Another possibility is that 'you become what you think' is an example of the so-called Law of Attraction - a form of magical thinking popular in Theosophical circles, and amongst New Age gurus like Deepak Chopra. It forms the basis of the book: Think and Grow Rich. It may be that the phrase has also been picked up on by Sai Baba. It sounds vaguely similar to Hindu religious ideas, so fits in with his rhetoric.

After quite a lot of searching around, I did not find any traditional Indian source - Vedas, major Upaniṣads, Epics and Puraṇas; in either Roman or Devanāgarī. Perhaps I have missed something, but it doesn't seem to be obvious. I should add that the whole thing is redolent of Hindu spirituality, and may well be genuine - the fact that I can't find it may be a failing on my part. The phrase is widely quoted across the internet, and attributed to a range of people or texts. On the face of it, however, the words are a bit of meaningless cant that 'spiritual' people project their ideas onto, the linguistic equivalent of crystals.

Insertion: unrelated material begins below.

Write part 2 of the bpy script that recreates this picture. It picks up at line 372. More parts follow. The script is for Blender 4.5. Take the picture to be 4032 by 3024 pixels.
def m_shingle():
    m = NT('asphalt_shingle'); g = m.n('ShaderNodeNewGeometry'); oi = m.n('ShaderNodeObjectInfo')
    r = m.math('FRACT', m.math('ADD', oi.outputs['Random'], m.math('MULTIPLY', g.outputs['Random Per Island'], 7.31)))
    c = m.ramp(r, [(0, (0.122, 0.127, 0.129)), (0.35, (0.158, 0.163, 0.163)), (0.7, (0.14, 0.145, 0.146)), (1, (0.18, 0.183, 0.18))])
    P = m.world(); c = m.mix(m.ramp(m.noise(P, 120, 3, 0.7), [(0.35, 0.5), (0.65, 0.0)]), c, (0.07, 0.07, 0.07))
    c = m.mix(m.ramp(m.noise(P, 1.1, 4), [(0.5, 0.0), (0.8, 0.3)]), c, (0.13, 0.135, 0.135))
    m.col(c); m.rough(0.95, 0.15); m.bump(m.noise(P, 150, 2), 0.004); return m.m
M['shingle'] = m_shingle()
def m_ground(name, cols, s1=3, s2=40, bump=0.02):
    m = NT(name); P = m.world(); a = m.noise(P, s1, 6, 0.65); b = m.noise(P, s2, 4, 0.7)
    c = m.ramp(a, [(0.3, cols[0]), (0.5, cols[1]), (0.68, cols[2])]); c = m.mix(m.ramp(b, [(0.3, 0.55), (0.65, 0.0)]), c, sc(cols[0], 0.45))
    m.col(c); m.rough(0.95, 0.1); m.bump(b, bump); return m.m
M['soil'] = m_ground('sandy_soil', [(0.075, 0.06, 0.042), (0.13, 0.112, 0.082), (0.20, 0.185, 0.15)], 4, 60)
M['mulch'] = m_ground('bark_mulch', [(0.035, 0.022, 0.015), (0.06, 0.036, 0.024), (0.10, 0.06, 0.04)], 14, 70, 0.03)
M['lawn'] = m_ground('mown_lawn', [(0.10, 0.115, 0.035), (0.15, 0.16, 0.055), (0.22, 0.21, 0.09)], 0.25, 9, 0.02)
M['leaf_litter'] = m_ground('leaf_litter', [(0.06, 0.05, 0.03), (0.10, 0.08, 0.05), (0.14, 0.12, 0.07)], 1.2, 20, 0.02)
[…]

I suppose this is how legends get started. Someone, for whatever reason, attributes some saying to the Buddha. Later generations take it seriously, but not finding a source for it, must create a plausible context for the fake quote. So we get drift from the words of the master towards the words of fakers (who may have been well intentioned, I'm not suggesting they are necessarily evil). Sometimes it is very difficult to tell the difference, especially if we aren't familiar with a wide range of sources. This is one of the most valuable functions of scholars: to take cant like this and explain why it is inauthentic, to slow the drift towards mumbo-jumbo.